Per evitare che si verifichino queste crisi, l’ideale sarebbe ridurre il costo del riconoscere un errore. Un giornale online di economia, l’Econ Journal Watch, ha organizzato una sezione del suo sito nel quale viene chiesto agli osservatori economici di raccontare le loro previsioni e dichiarazioni sbagliate di cui si sono più pentiti, nella loro vita professionale. Se ripetuta con regolarità, una pratica di questo tipo consente di imparare a riconoscere i propri errori, attribuire loro il giusto peso e soprattutto vederli nella loro interezza, passo fondamentale per riuscire a cambiare idea e convinzioni sbagliate. Non tutti i partecipanti all’iniziativa dell’Econ Journal Watch sono comunque onesti: molti tendono per esempio a scaricare parte delle loro responsabilità su altri, quando spiegano dove hanno sbagliato a fare un’analisi o una previsione; altri sono più aperti e disposti ad assumersi le loro responsabilità.
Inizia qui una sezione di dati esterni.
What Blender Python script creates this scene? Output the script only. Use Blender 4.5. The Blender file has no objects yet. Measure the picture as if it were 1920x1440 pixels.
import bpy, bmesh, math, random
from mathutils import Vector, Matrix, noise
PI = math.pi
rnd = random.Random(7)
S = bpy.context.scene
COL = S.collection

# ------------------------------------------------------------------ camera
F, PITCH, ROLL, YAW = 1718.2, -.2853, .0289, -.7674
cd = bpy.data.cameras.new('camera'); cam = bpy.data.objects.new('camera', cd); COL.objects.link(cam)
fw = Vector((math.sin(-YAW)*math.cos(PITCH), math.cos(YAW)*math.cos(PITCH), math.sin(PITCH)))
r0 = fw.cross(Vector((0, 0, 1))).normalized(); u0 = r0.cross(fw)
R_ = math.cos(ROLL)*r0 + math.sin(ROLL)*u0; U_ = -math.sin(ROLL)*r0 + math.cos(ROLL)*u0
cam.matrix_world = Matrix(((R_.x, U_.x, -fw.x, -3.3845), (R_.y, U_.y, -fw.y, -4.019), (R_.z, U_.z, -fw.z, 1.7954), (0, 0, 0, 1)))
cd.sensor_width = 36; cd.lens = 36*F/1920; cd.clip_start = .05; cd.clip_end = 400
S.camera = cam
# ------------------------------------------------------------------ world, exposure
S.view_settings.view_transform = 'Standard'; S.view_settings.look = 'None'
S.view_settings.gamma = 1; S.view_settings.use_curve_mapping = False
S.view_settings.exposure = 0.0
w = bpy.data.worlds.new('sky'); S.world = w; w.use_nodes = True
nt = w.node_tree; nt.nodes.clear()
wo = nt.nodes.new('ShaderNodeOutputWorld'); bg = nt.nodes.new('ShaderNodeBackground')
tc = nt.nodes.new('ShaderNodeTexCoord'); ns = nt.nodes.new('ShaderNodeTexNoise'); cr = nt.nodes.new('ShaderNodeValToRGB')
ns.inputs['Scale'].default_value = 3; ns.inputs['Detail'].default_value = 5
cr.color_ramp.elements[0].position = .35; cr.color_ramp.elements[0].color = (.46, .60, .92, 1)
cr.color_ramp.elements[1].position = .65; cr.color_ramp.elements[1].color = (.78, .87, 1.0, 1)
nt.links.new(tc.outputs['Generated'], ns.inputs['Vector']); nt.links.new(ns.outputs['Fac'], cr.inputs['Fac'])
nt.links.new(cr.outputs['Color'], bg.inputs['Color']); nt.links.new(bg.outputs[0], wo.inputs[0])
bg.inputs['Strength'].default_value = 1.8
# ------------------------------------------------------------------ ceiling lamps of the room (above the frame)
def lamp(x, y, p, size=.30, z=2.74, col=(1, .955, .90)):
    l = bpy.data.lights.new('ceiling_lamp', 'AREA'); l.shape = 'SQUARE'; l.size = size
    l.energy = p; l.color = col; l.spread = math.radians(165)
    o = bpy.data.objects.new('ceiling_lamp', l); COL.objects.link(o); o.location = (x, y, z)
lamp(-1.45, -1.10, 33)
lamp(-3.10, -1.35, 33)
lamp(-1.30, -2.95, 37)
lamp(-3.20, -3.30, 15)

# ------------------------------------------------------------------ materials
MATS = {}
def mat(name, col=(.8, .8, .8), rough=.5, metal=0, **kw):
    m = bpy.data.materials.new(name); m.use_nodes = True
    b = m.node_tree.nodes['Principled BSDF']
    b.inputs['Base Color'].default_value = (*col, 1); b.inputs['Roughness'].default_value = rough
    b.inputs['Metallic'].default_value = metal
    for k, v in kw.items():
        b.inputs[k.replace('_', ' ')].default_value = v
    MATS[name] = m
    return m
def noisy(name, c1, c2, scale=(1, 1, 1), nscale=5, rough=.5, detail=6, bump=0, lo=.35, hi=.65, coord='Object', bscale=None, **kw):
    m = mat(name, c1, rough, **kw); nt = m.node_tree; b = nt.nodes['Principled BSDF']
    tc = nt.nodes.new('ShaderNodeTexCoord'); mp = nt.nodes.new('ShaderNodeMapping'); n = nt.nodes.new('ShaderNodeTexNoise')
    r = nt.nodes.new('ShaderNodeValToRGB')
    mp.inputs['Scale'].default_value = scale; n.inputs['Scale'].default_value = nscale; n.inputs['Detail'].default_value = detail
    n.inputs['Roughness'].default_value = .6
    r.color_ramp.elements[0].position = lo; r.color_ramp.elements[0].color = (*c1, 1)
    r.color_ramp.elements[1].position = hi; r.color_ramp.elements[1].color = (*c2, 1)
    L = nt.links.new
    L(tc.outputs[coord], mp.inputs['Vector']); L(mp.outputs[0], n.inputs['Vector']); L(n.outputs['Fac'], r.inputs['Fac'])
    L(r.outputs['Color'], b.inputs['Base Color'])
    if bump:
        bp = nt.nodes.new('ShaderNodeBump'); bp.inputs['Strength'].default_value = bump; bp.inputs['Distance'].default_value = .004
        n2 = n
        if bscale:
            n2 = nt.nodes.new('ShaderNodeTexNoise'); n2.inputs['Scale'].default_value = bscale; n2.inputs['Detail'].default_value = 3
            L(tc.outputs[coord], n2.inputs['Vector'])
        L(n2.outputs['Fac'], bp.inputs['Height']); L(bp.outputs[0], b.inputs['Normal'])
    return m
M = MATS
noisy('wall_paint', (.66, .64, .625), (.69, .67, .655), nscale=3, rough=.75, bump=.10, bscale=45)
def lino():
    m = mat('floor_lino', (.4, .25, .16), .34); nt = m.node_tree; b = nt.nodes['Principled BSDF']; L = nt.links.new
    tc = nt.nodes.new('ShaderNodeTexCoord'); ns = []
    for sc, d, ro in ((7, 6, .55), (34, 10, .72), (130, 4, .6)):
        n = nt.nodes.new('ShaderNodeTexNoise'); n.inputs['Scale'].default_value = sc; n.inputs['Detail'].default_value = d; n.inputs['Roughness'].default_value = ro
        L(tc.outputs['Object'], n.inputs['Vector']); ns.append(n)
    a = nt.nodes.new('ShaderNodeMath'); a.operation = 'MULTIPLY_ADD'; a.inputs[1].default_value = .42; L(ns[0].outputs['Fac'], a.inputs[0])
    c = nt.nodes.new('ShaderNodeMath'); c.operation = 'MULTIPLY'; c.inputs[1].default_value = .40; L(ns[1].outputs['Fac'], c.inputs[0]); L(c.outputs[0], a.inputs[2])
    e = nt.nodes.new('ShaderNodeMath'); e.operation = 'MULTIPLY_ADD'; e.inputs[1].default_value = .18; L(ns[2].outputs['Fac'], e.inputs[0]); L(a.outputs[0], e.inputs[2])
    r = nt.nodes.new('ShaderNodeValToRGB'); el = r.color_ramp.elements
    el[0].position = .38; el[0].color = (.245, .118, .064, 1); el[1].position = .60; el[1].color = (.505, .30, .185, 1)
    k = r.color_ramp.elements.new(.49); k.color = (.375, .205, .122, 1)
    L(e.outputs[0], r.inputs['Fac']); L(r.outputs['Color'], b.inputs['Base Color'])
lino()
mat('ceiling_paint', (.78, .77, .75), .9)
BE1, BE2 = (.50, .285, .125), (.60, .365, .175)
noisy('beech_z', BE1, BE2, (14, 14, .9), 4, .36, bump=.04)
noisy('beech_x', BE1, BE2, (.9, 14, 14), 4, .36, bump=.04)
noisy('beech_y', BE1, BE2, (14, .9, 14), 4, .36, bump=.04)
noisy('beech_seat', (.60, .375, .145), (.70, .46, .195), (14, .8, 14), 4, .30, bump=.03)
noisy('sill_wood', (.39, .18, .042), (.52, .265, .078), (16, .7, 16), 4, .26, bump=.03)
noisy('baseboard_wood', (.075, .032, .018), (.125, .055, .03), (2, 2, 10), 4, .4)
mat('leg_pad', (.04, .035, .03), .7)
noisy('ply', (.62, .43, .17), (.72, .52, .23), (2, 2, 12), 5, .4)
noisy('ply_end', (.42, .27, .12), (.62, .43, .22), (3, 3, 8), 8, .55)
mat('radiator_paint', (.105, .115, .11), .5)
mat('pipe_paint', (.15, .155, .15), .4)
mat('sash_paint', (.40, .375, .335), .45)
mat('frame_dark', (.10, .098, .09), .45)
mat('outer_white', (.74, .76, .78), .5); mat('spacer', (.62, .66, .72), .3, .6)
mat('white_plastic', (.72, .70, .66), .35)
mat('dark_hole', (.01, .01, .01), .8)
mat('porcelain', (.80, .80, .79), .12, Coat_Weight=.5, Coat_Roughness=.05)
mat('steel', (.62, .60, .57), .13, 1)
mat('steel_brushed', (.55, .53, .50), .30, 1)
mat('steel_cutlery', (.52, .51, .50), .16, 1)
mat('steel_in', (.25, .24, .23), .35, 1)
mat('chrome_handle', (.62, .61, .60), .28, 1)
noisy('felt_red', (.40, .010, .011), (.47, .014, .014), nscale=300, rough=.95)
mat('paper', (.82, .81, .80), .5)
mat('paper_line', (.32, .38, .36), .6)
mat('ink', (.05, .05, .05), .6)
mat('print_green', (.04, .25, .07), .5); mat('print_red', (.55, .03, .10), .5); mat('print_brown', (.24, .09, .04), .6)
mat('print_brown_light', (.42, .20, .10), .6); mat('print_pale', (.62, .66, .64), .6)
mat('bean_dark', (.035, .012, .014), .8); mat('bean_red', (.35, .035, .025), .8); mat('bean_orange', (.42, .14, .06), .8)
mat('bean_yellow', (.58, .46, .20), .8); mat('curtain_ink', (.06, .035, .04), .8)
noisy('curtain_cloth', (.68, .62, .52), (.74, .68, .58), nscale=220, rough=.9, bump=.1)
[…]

Il problema di fondo è che in una realtà altamente polarizzata, dove spesso i fatti sono secondari rispetto alle convinzioni, non sempre è vantaggioso riconoscere di avere sbagliato e di avere fatto un errore. Un politico che si scusa, per esempio, si espone alle critiche delle parte opposta che è solo interessata a guadagnare politicamente dall’errore del suo avversario e non a capire che cosa sia andato storto e che insegnamento se ne possa trarre. Lo stesso vale negli ambienti accademici, dove spesso le teorie più radicate e condivise faticano ad accogliere nuove punti di vista, anche quelli che dimostrano nei fatti di avere un fondamento. Il rischio è che le critiche fattuali scompaiano o diventino sempre più irrilevanti, rispetto a quelle basate su convinzioni sbagliate e che hanno la sola forza di essere condivise da molte persone.